Episode 7 of ISCP member Rowena’s adventures with Cauta, her adopted Romanian street dog.

I have been thinking on how our companion animals can become a lightning rod for frustrations in other parts of our lives.

Something as outwardly simple as pulling on a lead can become multi layered and complex when seen in the context of the external relationship (dog and human) and an internal relationship (within the human’s mind).

There is also the question of what is within the dog’s mind – but that’s a whole other post…

Outwardly the action is that the dog is pulling, but inwardly the meaning that is assigned to that by the human, depends on a multitude of experiences.

What is the emotional tone? The human is being pulled in ways they have not given permission for, and intruded into without invitation.

There is also often an element of public humiliation, whether real or imagined.

Added to that, the human could also pick up on, potentially, the dog’s own frustration, confusion and anger. Taken altogether it’s an extremely potent cocktail.

We may think, it is about stopping the dog pulling. But is it only about that, or is it about attending to other areas of our lives where we feel dragged along?

Being pulled elsewhere could reflect an internal state of mind. Inside we may have decided what to do and where to go, where to put our attention and focus. But then the environment and it’s external pressures pull us this way and that. Perhaps this is about resolutely staying on course, deciding if it’s time to divert, rather than being dragged down a road of someone else’s choosing. Feeling sucked into a vortex not of our own making, the smaller and smaller we become. This seems to parallel how it feels when Cauta rushes away, pulled into an anxiety fuelled interaction, and I fade into the distance.

But maybe it doesn’t need to be this way.

Another way could be acceptance. I have been thinking about this a lot. It has been tough living with Cauta; sometimes the gains we made seem in tatters. There are ways of relating that we may never be able to help Cauta change. But working within this circumference much can be achieved.

He still sounds off in class, but we can retreat to our own adjoining room and play the ‘orientation’ game: https://game.absolute-dogs.com/focus-on-me

Shifting an internal mind set (mine and his) seems to bring more relief than completing any exercise.

Comparing him to other dogs is futile; the starting point is miles apart.

I may never be able to let him off the long line, but every encounter with another dog doesn’t always now end in desperate lead grinding and jumping.

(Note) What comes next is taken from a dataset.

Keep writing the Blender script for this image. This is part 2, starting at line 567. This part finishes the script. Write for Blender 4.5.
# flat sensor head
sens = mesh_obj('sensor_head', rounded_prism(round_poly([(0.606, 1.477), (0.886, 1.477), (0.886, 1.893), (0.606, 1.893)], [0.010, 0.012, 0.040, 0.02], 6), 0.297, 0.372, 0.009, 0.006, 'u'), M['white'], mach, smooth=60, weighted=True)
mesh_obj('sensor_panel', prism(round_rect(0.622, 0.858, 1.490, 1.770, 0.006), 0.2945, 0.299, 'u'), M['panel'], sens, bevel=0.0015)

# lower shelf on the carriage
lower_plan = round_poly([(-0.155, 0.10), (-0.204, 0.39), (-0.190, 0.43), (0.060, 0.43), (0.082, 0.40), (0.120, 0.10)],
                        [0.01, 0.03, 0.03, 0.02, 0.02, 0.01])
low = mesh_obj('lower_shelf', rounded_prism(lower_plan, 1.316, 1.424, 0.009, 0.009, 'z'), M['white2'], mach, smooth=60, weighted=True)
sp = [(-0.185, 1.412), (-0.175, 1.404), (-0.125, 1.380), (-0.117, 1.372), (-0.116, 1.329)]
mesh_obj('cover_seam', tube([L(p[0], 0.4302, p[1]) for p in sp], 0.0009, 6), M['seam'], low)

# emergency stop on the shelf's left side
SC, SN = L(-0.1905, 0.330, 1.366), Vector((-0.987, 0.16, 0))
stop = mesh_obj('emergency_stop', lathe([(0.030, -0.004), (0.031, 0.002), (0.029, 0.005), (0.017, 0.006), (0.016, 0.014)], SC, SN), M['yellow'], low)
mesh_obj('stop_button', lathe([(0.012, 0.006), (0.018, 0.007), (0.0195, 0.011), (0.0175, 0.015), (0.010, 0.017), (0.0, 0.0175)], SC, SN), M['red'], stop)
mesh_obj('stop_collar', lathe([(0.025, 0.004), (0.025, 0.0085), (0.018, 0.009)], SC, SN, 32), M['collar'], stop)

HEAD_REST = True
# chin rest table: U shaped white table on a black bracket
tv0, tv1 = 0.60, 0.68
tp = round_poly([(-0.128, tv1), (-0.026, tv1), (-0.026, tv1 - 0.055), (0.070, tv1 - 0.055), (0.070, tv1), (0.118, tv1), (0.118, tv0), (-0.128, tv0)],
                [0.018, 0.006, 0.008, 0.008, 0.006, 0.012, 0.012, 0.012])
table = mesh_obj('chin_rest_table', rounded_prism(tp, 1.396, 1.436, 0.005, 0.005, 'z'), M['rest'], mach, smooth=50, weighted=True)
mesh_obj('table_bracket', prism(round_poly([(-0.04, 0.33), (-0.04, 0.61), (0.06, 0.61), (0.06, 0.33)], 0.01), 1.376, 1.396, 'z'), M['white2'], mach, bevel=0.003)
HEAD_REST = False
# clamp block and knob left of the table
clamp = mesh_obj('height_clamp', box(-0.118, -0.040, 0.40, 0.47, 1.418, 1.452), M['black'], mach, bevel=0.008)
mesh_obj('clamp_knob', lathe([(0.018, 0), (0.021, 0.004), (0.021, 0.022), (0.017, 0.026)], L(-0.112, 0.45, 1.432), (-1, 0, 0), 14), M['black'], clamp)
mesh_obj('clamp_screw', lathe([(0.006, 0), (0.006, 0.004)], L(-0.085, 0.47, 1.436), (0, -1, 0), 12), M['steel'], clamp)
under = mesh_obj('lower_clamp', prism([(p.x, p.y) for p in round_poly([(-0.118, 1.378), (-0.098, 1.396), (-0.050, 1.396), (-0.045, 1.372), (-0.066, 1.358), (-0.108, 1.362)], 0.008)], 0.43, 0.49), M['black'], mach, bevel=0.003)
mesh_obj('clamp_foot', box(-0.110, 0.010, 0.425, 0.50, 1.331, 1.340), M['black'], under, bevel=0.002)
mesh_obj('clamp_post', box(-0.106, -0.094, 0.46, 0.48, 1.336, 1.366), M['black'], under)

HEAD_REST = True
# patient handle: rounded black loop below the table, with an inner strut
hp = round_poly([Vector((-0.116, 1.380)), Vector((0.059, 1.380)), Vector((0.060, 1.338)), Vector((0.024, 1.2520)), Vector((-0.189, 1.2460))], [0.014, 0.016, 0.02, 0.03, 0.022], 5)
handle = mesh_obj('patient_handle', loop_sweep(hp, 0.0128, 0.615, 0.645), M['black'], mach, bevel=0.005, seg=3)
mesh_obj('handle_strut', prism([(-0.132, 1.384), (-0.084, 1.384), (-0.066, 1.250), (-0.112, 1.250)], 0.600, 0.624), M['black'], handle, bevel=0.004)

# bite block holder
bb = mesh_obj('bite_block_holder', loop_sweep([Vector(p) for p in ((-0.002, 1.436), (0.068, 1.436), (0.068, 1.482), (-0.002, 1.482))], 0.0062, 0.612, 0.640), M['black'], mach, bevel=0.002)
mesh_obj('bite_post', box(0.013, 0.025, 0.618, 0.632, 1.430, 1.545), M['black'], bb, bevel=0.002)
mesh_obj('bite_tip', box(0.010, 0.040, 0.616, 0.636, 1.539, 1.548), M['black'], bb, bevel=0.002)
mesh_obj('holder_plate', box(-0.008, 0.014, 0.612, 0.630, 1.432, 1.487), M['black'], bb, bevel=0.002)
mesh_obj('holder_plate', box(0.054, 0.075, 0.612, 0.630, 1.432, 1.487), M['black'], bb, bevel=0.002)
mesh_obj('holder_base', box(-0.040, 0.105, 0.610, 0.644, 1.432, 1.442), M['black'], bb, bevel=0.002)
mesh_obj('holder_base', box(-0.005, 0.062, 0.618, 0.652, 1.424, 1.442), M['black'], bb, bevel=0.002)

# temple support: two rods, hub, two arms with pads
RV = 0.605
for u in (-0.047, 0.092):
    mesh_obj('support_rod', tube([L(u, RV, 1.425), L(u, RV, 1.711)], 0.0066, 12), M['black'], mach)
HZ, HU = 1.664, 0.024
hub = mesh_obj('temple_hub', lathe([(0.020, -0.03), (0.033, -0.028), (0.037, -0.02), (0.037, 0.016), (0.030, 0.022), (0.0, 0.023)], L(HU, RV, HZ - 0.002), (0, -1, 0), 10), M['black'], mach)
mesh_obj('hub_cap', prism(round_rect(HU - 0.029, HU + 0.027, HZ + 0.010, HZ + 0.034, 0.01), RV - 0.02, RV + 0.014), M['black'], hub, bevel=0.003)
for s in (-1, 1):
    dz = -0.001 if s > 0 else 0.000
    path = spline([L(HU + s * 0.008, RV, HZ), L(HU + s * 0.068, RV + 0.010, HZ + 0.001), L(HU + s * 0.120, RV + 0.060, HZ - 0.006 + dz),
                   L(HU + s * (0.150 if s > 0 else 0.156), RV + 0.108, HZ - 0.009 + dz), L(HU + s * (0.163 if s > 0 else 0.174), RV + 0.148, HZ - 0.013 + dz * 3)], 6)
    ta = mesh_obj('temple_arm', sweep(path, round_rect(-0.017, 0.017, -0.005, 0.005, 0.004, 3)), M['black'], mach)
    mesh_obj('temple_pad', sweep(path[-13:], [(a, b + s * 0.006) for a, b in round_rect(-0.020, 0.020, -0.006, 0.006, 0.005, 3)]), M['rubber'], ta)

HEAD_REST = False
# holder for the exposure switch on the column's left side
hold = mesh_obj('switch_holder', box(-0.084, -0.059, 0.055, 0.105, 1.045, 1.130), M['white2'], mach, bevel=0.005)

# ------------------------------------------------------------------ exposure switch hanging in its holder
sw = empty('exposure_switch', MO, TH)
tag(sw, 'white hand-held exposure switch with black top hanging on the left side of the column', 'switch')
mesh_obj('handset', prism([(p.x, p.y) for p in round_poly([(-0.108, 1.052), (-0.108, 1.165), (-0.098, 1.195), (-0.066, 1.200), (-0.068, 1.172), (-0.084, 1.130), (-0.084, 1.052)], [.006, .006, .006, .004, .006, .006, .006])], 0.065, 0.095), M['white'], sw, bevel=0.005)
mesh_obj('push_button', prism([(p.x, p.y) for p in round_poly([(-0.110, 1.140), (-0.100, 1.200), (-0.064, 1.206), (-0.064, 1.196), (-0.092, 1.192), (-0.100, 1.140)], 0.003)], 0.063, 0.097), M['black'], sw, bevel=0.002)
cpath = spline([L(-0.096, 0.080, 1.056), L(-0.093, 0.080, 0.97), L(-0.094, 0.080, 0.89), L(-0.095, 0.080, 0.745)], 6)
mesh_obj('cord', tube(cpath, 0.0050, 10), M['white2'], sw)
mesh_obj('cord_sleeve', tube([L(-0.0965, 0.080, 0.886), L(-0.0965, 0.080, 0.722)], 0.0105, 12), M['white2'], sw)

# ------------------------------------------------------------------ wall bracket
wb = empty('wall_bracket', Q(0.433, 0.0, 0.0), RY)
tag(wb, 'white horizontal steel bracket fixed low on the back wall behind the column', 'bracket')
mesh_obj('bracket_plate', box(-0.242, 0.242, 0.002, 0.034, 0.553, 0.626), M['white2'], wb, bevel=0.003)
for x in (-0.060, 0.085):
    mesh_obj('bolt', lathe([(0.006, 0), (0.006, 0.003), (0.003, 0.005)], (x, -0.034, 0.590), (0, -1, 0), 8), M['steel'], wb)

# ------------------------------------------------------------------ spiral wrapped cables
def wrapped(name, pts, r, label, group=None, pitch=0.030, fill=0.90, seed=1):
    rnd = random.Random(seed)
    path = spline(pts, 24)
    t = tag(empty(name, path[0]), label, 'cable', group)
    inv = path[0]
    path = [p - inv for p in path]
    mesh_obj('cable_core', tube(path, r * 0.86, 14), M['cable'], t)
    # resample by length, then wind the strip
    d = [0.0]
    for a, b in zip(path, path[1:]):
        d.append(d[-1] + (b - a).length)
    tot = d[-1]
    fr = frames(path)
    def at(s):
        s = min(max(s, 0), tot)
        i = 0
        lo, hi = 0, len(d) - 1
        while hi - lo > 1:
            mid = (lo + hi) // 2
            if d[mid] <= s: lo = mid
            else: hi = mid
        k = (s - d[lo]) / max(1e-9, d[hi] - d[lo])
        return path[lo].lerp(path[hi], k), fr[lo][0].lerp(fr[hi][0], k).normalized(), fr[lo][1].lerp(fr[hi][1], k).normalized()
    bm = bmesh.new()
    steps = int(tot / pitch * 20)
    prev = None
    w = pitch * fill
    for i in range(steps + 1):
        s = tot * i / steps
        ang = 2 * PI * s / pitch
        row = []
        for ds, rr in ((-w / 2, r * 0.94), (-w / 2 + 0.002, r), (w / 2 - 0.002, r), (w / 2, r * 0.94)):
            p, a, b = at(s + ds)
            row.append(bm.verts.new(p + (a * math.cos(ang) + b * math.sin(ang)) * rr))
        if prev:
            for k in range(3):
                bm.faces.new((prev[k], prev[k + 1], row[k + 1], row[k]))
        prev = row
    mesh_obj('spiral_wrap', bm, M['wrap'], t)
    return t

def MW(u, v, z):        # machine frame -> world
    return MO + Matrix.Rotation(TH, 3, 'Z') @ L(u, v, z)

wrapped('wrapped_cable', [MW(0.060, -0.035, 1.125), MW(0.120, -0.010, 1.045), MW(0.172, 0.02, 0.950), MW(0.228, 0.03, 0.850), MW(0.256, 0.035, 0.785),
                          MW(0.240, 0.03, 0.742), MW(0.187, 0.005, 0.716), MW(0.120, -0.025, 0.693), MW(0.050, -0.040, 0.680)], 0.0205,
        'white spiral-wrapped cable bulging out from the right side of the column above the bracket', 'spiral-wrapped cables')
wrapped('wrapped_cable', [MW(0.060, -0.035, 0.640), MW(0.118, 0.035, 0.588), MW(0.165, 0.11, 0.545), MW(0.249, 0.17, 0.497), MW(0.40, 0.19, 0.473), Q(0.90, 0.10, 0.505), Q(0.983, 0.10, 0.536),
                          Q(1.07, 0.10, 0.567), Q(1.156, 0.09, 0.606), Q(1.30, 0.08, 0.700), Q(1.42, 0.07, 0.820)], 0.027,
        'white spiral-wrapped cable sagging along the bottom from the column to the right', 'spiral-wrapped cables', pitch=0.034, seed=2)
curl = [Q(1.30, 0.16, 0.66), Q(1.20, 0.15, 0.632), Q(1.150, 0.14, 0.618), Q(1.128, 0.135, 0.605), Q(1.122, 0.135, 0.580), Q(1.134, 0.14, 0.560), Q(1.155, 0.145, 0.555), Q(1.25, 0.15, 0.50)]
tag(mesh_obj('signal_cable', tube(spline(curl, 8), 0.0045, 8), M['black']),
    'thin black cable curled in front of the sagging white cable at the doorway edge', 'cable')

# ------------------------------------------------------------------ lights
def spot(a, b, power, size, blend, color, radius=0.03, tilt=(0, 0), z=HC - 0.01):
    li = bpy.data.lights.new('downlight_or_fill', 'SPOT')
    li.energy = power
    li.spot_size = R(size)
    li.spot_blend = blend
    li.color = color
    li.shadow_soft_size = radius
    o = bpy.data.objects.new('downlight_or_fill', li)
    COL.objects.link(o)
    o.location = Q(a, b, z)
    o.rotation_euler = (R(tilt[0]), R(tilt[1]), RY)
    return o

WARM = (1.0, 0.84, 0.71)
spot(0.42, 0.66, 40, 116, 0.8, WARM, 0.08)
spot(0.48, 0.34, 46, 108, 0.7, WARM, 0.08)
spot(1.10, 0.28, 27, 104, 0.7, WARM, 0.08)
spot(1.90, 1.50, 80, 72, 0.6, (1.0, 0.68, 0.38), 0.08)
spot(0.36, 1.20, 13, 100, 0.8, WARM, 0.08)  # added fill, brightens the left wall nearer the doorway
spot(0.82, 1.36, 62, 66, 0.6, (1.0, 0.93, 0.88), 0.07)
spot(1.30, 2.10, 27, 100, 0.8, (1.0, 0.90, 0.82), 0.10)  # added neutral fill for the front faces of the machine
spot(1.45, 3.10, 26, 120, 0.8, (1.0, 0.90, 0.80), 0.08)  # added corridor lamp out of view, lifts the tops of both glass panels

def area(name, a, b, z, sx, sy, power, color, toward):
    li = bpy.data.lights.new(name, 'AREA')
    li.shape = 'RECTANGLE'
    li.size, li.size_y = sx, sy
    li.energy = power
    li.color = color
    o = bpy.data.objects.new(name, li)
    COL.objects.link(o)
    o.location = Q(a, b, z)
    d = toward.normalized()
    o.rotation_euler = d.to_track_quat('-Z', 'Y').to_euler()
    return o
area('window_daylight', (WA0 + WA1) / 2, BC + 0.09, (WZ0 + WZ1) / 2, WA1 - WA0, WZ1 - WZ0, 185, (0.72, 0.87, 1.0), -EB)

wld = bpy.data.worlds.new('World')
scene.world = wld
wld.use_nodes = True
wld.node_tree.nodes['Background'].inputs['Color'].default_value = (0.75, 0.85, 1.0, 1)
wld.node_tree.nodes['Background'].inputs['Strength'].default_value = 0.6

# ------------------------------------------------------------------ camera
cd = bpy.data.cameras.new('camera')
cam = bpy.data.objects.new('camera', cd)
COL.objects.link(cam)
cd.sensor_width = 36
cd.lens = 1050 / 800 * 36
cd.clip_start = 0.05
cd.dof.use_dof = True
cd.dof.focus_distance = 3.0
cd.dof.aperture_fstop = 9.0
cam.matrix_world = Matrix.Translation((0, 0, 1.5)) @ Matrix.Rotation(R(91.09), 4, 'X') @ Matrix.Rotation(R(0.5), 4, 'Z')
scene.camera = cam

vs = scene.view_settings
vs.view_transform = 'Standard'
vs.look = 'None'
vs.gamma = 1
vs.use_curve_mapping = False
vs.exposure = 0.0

After three consecutive encounters with him not charging toward other dogs, but lolloping after the treats I am running off with, we sit on the wet grass. Me quietly celebrating. Him nonchalantly chewing on a well-earned chicken stick. Moments like this are few, but enough to keep us going.

Perhaps it is because of his background. Perhaps it is because of his developmental stage. He is an adolescent ex-street dog and pushing boundaries is his specialist skill. Perhaps it is because of our particular make up. We are an unlikely pair. But we have ended up here, and today it seems about accepting what he is, what he is not, and what I can and cannot offer him. I hope it is enough.